From his inauguration mass, when he pointedly departed from the new rite's rubrics, to his restoration of traditional papal garb and broad hints in speeches, Benedict has been using television, podcasting and the internet to signal his intentions and create a sense of inevitability over his next move. Four drafts of the long-expected document to liberalise the use of the classical Roman rite have come and gone unpublished, and on all four occasions the traditionalists' and the progressivists' blogs and comment boxes have been convulsed for weeks.
When previously I wrote on the subject it was to note that the Vatican Secretary of State, Cardinal Tarcisio Bertone, had confirmed that the publication of the document was imminent. Further confirmation came from the ultra-progressivist camp last week. Cardinal Walter Kasper, who heads the Commission for Religious Relations with the Jews, wrote to a group who professed to be worried about the old rite's prayers for the conversion of Jews causing offence. He told them: "While I do not know what the Pope intends to state in his final text, it is clear that the decision that has been made cannot now be changed."

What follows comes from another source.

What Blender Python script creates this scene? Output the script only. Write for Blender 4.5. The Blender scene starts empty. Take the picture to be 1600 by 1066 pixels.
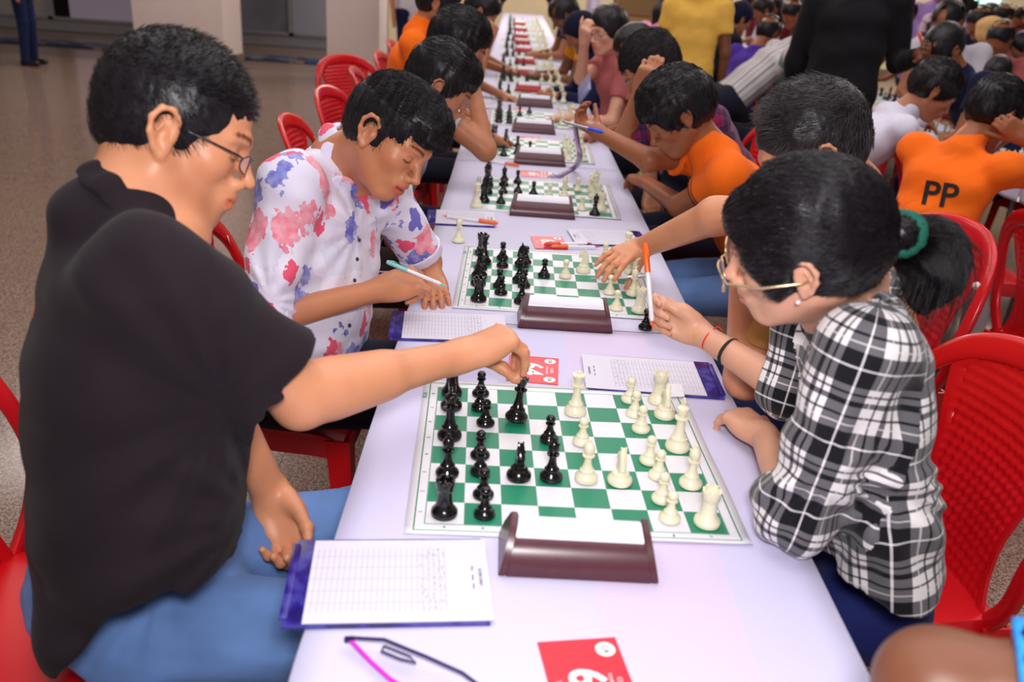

The BBC and the American journal of the Left, the National Catholic Reporter, began at once to canvass the theme that the old rite incarnated an anti-Semitic mentality. There was much gnashing of teeth on both sides of the Atlantic. The fact that every major religion asserts the primacy of its own truth-claims and most pray for the conversion of people of other faiths was conveniently sidestepped. There were predictable segues to Benedict's German nationality, membership of the Hitler Youth and Panzerkardinal reputation. It was a last, desperate attempt to contaminate the old rite by association and to pre-empt the Pope, but even those who at first seized upon it now seem to have concluded it's a damp squib.